In Texas the current hourly minimum wage for employees not exempt from minimum wage is $7.25. The state adopts the federal minimum wage rate, so whatever the federal minimum wage rate is, that is the minimum non-exempt employees are entitled to in Texas. Additionally, the FLSA requires non-exempt employees to be paid at one-and-one-half times the regular rate of pay for all hours worked in excess of 40 in a workweek.

Employees are generally required to be paid for all time spent in activities that are considered a regular part of the job. According to the Department of Labor’s “Fact Sheet #22: Hours Worked Under the Fair Labor Standards Act,” a workday is “The period between the time on any particular day when such employee commences his/her principal activity and the time on that day at which he/she ceases such principal activity or activities.”

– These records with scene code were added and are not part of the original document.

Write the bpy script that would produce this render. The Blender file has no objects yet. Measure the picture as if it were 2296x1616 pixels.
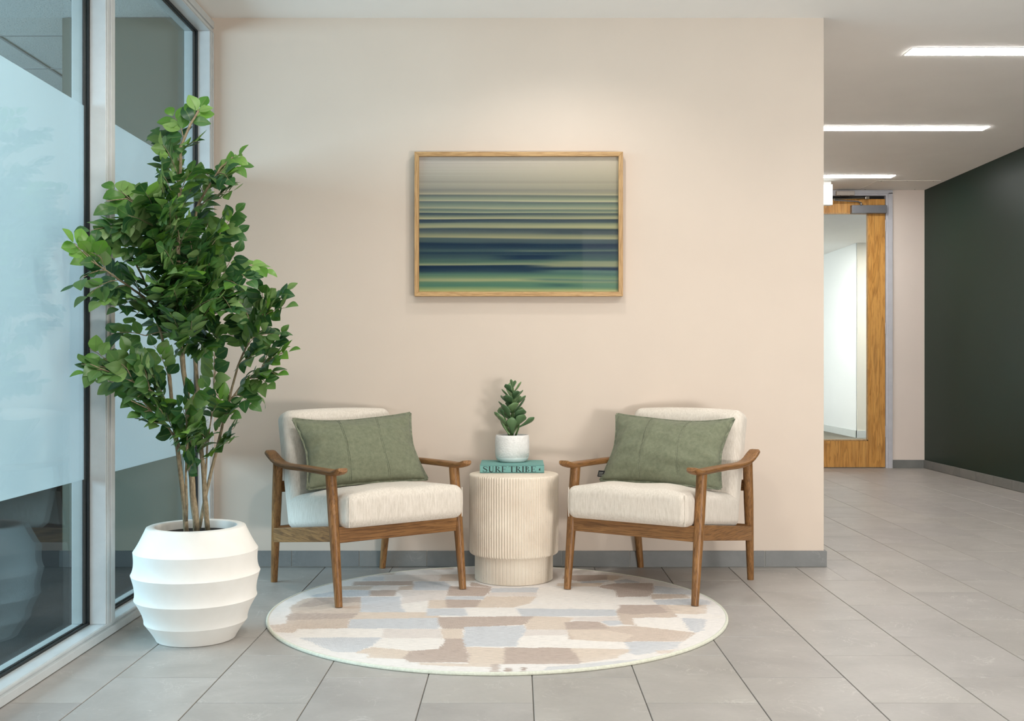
import bpy, bmesh, math, random
import numpy as np
from mathutils import Vector, Matrix, Euler

random.seed(7)
np.random.seed(7)
COL = bpy.context.scene.collection
R = math.radians

# ------------------------------------------------------------------ camera, world, exposure
CAM_D = 5.247          # distance camera - back wall (back wall is the plane y = 0)
CAM_H = 0.9835
FPX = 2390.0
sc = bpy.context.scene
cam_data = bpy.data.cameras.new('camera')
cam = bpy.data.objects.new('camera', cam_data)
COL.objects.link(cam)
cam.location = (0, -CAM_D, CAM_H)
cam.rotation_euler = (R(90), 0, 0)
cam_data.sensor_width = 36
cam_data.lens = 36 * FPX / 2296
cam_data.shift_x = -12 / 2296
cam_data.shift_y = 14 / 2296
sc.camera = cam
sc.view_settings.view_transform = 'Standard'
sc.view_settings.look = 'None'
sc.view_settings.gamma = 1
sc.view_settings.use_curve_mapping = False
sc.view_settings.exposure = 0.78
try:
    sc.cycles.use_denoising = True
    sc.cycles.max_bounces = 10
    sc.cycles.transparent_max_bounces = 16
    sc.cycles.caustics_reflective = False
    sc.cycles.caustics_refractive = False
    sc.cycles.sample_clamp_indirect = 6
except Exception:
    pass
world = bpy.data.worlds.new('world')
sc.world = world
world.use_nodes = True
world.node_tree.nodes['Background'].inputs[0].default_value = (0.55, 0.72, 1, 1)
world.node_tree.nodes['Background'].inputs[1].default_value = 0.6

LED_STRENGTH = 26.0        # corridor light strips
LOBBY_STRENGTH = 4.0     # strips over the seating area and the lobby
HALL_STRENGTH = 30.0


def area(name, loc, target, size, size_y, power, color):
    l = bpy.data.lights.new(name, 'AREA')
    l.shape = 'RECTANGLE'
    l.size = size
    l.size_y = size_y
    l.energy = power
    l.color = color
    o = bpy.data.objects.new(name, l)
    COL.objects.link(o)
    o.location = loc
    o.rotation_euler = (Vector(target) - Vector(loc)).to_track_quat('-Z', 'Y').to_euler()
    return o


# daylight entering the office behind the glass through its window wall
area('office_daylight', (-5.75, -2.2, 1.75), (-1.6, -2.0, 0.9), 6.5, 1.7, 290, (0.64, 0.84, 1.0))
# daylight of the hall beyond the door
area('hall_daylight', (2.15, 11.5, 1.6), (5.0, 11.0, 1.3), 4.0, 1.8, 30, (0.88, 0.96, 1.0))
# daylight from the glazed entrance behind the camera
area('entrance_daylight', (2.3, -7.9, 1.5), (2.2, 0.0, 1.5), 3.0, 2.3, 22, (1.0, 0.97, 0.94))
# added unseen fill lamps near the floor, brightening lobby and corridor ceilings
area('corridor_ceiling_fill', (3.1, -5.6, 0.35), (2.7, 1.2, 2.7), 1.2, 0.6, 75, (1.0, 0.97, 0.95))
area('ceiling_fill', (1.2, -5.9, 0.35), (1.4, -5.4, 2.7), 3.6, 1.2, 40, (1.0, 0.985, 0.96))


# ------------------------------------------------------------------ helpers


def at(px, py, d):
    """photo pixel + distance -> world point"""
    return Vector(((px - 1160) * d / FPX, d - CAM_D, CAM_H - (py - 822) * d / FPX))


def lin(c):
    c = c / 255.0
    return c / 12.92 if c <= 0.04045 else ((c + 0.055) / 1.055) ** 2.4


def rgb(r, g, b):
    return (lin(r), lin(g), lin(b), 1)


def tag(o, label=None, cat=None, group=None, kind=None):
    if label: o['label'] = label
    if cat: o['category'] = cat
    if group: o['group'] = group
    if kind: o['kind'] = kind
    return o


def empty(name, loc=(0, 0, 0), rz=0):
    o = bpy.data.objects.new(name, None)
    o.empty_display_size = 0.1
    o.location = loc
    o.rotation_euler = (0, 0, rz)
    COL.objects.link(o)
    return o


def link(name, mesh, mat, parent=None, kind=None, smooth=False):
    o = bpy.data.objects.new(name, mesh)
    COL.objects.link(o)
    if mat is not None and len(mesh.materials) == 0:
        mesh.materials.append(mat)
    if parent is not None:
        o.parent = parent
    if kind:
        o['kind'] = kind
    if smooth:
        for p in mesh.polygons:
            p.use_smooth = True
    return o


def obj(name, bm, mat, parent=None, kind=None, smooth=False):
    bmesh.ops.recalc_face_normals(bm, faces=bm.faces)
    me = bpy.data.meshes.new(name)
    bm.to_mesh(me)
    bm.free()
    return link(name, me, mat, parent, kind, smooth)


def auto_smooth(o, ang=35):
    me = o.data
    bm = bmesh.new()
    bm.from_mesh(me)
    for e in bm.edges:
        if len(e.link_faces) == 2 and e.calc_face_angle(0) > R(ang):
            e.smooth = False
        else:
            e.smooth = True
    for f in bm.faces:
        f.smooth = True
    bm.to_mesh(me)
    bm.free()
    return o


def box(bm, lo, hi, bev=0.0, mtx=None):
    lo, hi = Vector(lo), Vector(hi)
    r = bmesh.ops.create_cube(bm, size=1)
    vs = r['verts']
    for v in vs:
        v.co = Vector([lo[i] + (v.co[i] + 0.5) * (hi[i] - lo[i]) for i in range(3)])
    if bev > 0:
        es = list({e for v in vs for e in v.link_edges})
        r = bmesh.ops.bevel(bm, geom=es, offset=bev, segments=2, affect='EDGES', profile=0.5)
        vs = list({v for f in r['faces'] for v in f.verts} | set(v for v in vs if v.is_valid))
    if mtx is not None:
        for v in vs:
            v.co = mtx @ v.co
    return vs


def box_obj(name, lo, hi, mat, parent=None, kind=None, bev=0.0):
    bm = bmesh.new()
    box(bm, lo, hi, bev)
    return obj(name, bm, mat, parent, kind)


def tube(bm, pts, radii, n=8, cap=True):
    pts = [Vector(p) for p in pts]
    rings = []
    prev = None
    for i, p in enumerate(pts):
        a = pts[max(i - 1, 0)]
        b = pts[min(i + 1, len(pts) - 1)]
        t = (b - a).normalized()
        if prev is None:
            up = Vector((0, 0, 1)) if abs(t.z) < 0.9 else Vector((0, 1, 0))
            u = t.cross(up).normalized()
        else:
            u = (prev - t * prev.dot(t)).normalized()
        prev = u
        w = t.cross(u)
        r = radii[i] if hasattr(radii, '__len__') else radii
        rings.append([bm.verts.new(p + (u * math.cos(2 * math.pi * k / n) + w * math.sin(2 * math.pi * k / n)) * r) for k in range(n)])
    for i in range(len(rings) - 1):
        for k in range(n):
            bm.faces.new((rings[i][k], rings[i][(k + 1) % n], rings[i + 1][(k + 1) % n], rings[i + 1][k]))
    if cap:
        bm.faces.new(rings[0][::-1])
        bm.faces.new(rings[-1])


def lathe(bm, prof, n=96, fn=None, close_bottom=True, close_top=True):
    rings = []
    for (r, z) in prof:
        ring = []
        for k in range(n):
            a = 2 * math.pi * k / n
            rr = r if fn is None else fn(r, z, k, a)
            ring.append(bm.verts.new((rr * math.cos(a), rr * math.sin(a), z)))
        rings.append(ring)
    for i in range(len(rings) - 1):
        for k in range(n):
            bm.faces.new((rings[i][k], rings[i][(k + 1) % n], rings[i + 1][(k + 1) % n], rings[i + 1][k]))
    if close_bottom: bm.faces.new(rings[0][::-1])
    if close_top: bm.faces.new(rings[-1])
    return rings


def rounded_box(bm, h, r, n=8, m=5, fn=None):
    """box of half sizes h with edges rounded by r; fn deforms each point"""
    h = Vector(h)
    axes = []
    for a in range(3):
        inner = h[a] - r
        ts = [-(inner + r * math.tan(R(45) * (1 - k / m))) for k in range(m)]
        ts += [-inner + 2 * inner * k / n for k in range(n + 1)]
        ts += [inner + r * math.tan(R(45) * (k + 1) / m) for k in range(m)]
        axes.append(ts)
    cache = {}

    def vert(p):
        inn = Vector([max(-(h[a] - r), min(h[a] - r, p[a])) for a in range(3)])
        d = Vector(p) - inn
        q = inn + d.normalized() * r if d.length > 1e-9 else inn
        key = (round(q.x, 5), round(q.y, 5), round(q.z, 5))
        if key not in cache:
            cache[key] = bm.verts.new(fn(q) if fn else q)
        return cache[key]
    for a in range(3):
        b, c = (a + 1) % 3, (a + 2) % 3
        for s in (-1, 1):
            for i in range(len(axes[b]) - 1):
                for j in range(len(axes[c]) - 1):
                    q = []
                    for (ii, jj) in ((i, j), (i + 1, j), (i + 1, j + 1), (i, j + 1)):
                        p = [0, 0, 0]
                        p[a] = s * h[a]
                        p[b] = axes[b][ii]
                        p[c] = axes[c][jj]
                        v = vert(p)
                        if v not in q: q.append(v)
                    if len(q) >= 3:
                        try:
                            bm.faces.new(q)
                        except ValueError:
                            pass


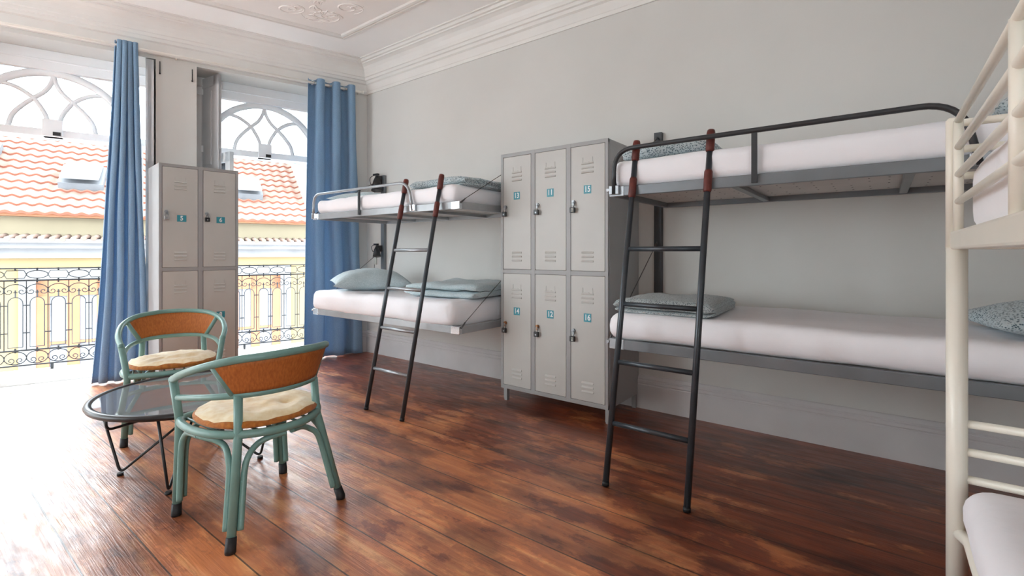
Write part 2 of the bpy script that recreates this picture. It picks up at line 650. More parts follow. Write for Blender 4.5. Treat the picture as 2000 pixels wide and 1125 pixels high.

Furthermore, even if work is not requested but is permitted to be performed, the employer must pay for that time. So if an employee voluntarily stays behind shift to finish up a task, that time spent working must be paid. It is considered on the clock and the employee must be paid. Problems - and lawsuits - arise when employees are not paid the minimum wage, when they are classified as exempt from overtime when they are not, and when employees are asked to perform tasks off the clock that they should be paid for.

Issues also arise when an employer and employee disagree over whether certain duties should be classified as on-the-clock work. Lawsuits have been filed in various states and against a variety of employers alleging that employees should be paid for time spent waiting onsite for security screening (or bag checks) before they can leave at the end of a shift or for their unpaid break. These lawsuits allege that employees may be required to stay onsite for 10 minutes or more waiting for the security check but are not paid for that time, even though it is mandatory for the job and benefits the employer.

Employees who have not been paid properly for regular or overtime hours can file a lawsuit against their employer to recover lost wages. They may also recover punitive damages, depending on the circumstances of the missing pay.